The standard has no concept of a multidimensional array. What you've actually declared is an "array of 5 arrays of 4 ints". That is a[0] and a[1] are actually two different arrays of 4 ints, both of which are contained in the array a. What this means is that a[0][0] and a[1][0] are not elements of the same array.

[expr.add]/4 says the following (emphasis mine)

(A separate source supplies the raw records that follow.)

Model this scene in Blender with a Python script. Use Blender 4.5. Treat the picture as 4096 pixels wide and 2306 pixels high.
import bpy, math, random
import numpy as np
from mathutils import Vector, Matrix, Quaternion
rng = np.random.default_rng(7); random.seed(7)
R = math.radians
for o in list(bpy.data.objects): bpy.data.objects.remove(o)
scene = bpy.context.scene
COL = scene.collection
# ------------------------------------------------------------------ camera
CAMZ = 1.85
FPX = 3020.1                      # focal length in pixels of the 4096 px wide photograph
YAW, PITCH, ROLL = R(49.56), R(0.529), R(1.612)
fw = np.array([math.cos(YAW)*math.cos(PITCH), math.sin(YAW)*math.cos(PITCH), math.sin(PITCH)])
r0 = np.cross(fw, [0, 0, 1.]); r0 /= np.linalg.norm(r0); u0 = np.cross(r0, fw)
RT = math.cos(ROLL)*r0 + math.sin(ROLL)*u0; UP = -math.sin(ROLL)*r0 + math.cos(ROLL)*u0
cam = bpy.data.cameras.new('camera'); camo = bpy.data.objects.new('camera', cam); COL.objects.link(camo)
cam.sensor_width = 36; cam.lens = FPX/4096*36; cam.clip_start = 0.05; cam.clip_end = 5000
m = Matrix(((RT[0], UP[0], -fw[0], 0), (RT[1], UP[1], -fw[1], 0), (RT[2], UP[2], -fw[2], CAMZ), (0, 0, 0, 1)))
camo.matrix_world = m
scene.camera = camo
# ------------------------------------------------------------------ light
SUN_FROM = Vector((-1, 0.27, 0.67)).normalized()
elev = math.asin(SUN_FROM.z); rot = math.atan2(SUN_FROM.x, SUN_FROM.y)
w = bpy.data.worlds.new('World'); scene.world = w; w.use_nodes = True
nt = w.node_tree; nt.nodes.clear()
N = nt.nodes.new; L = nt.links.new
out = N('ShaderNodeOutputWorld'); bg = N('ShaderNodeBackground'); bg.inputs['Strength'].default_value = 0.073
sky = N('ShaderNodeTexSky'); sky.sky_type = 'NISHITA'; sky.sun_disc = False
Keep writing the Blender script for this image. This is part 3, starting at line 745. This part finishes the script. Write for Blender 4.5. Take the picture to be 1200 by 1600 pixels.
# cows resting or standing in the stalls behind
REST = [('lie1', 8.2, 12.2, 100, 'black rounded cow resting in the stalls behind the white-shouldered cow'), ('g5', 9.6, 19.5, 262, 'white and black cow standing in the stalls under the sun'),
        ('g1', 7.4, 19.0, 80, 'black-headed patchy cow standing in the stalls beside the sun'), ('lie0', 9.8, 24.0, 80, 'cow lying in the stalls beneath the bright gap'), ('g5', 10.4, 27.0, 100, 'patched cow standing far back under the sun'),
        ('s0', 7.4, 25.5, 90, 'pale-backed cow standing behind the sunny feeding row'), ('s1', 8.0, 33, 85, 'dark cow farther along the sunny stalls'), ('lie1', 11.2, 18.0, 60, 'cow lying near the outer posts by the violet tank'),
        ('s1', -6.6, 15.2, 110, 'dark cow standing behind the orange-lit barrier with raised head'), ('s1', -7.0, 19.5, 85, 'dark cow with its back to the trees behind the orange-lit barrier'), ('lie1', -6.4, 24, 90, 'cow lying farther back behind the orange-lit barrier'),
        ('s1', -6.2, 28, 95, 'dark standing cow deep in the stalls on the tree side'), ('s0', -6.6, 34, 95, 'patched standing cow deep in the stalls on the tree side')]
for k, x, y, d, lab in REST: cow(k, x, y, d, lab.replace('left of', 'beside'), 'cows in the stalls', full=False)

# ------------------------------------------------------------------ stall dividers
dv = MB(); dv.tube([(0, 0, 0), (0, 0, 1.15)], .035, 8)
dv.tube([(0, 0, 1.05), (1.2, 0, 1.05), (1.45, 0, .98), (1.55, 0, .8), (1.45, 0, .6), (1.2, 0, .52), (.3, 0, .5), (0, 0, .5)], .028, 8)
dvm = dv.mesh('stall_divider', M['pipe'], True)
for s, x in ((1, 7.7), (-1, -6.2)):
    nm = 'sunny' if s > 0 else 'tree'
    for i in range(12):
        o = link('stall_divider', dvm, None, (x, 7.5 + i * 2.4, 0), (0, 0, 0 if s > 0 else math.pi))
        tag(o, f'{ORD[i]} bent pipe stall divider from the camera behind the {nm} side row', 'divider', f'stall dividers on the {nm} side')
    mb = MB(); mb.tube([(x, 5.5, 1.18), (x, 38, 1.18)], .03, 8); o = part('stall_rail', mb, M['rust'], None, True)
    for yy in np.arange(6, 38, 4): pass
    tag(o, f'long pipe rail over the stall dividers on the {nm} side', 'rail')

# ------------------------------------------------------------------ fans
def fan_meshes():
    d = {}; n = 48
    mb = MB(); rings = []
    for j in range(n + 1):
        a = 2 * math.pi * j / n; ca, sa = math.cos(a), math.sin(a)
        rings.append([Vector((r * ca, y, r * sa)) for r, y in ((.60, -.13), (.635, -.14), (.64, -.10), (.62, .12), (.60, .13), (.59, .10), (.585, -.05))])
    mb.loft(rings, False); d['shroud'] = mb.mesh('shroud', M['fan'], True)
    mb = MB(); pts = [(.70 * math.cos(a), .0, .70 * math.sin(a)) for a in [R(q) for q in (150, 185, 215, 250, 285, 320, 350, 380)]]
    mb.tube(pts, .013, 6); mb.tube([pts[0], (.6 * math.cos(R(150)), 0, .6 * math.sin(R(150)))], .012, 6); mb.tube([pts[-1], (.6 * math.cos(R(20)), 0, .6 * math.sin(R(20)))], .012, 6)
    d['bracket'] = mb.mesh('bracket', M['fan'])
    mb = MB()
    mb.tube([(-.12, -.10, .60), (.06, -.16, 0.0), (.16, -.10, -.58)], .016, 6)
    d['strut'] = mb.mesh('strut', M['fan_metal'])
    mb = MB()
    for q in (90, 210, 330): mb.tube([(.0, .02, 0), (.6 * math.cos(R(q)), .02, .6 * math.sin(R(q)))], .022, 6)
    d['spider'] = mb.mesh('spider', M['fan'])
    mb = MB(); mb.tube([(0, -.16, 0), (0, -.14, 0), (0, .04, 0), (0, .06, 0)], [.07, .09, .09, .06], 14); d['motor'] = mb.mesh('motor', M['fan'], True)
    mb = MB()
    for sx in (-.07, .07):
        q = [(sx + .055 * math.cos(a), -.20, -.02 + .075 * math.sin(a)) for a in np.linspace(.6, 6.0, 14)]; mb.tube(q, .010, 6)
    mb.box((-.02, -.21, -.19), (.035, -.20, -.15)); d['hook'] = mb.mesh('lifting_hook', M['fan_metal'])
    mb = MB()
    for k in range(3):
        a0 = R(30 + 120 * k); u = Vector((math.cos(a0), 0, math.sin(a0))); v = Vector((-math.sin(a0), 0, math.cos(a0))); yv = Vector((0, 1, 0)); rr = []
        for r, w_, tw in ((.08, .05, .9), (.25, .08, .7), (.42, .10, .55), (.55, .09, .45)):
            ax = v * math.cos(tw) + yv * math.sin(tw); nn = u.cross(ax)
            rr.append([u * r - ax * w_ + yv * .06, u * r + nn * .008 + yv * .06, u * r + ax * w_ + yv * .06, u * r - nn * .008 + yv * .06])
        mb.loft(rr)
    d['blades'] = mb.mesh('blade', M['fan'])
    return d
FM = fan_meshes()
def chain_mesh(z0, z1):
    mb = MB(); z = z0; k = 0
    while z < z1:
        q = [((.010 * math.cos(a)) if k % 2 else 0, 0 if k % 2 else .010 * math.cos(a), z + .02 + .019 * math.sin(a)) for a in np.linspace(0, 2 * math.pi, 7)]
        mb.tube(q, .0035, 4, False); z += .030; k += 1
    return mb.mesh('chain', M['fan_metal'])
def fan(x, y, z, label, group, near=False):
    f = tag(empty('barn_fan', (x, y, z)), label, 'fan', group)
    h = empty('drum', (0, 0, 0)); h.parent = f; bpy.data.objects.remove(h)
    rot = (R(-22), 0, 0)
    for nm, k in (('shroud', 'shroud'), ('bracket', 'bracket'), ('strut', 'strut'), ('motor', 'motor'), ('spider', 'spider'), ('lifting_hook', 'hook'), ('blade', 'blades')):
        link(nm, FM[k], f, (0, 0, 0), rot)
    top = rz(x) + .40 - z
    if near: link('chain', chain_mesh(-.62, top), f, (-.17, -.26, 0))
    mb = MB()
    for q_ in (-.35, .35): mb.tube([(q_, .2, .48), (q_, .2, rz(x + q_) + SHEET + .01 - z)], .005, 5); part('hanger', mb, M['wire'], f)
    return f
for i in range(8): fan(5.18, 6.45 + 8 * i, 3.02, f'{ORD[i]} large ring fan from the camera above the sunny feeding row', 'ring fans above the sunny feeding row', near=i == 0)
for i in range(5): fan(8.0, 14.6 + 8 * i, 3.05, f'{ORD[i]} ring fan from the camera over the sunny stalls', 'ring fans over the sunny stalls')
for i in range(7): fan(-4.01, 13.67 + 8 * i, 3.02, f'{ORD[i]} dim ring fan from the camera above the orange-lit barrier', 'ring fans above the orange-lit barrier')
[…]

When an expression that has integral type is added to or subtracted from a pointer, the result has the type of the pointer operand. If the pointer operand points to an element of an array object, and the array is large enough, the result points to an element offset from the original element such that the difference of the subscripts of the resulting and original array elements equals the integral expression. In other words, if the expression P points to the i-th element of an array object, the expressions (P)+N (equivalently, N+(P)) and (P)-N (where N has the value n) point to, respectively, the i + n-th and i − n-th elements of the array object, provided they exist. Moreover, if the expression P points to the last element of an array object, the expression (P)+1 points one past the last element of the array object, and if the expression Q points one past the last element of an array object, the expression (Q)-1 points to the last element of the array object. If both the pointer operand and the result point to elements of the same array object, or one past the last element of the array object, the evaluation shall not produce an overflow; otherwise, the behavior is undefined

So, since p[11] expands to *(p + 11) and since p and p + 11 are not elements of the same array (one is an element of a[0] and the other is more than one element past the end of a[0]), the behavior of that addition is undefined.

I would, however, be very surprised to find any implementation where such an addition resulted in anything other than the one you expect.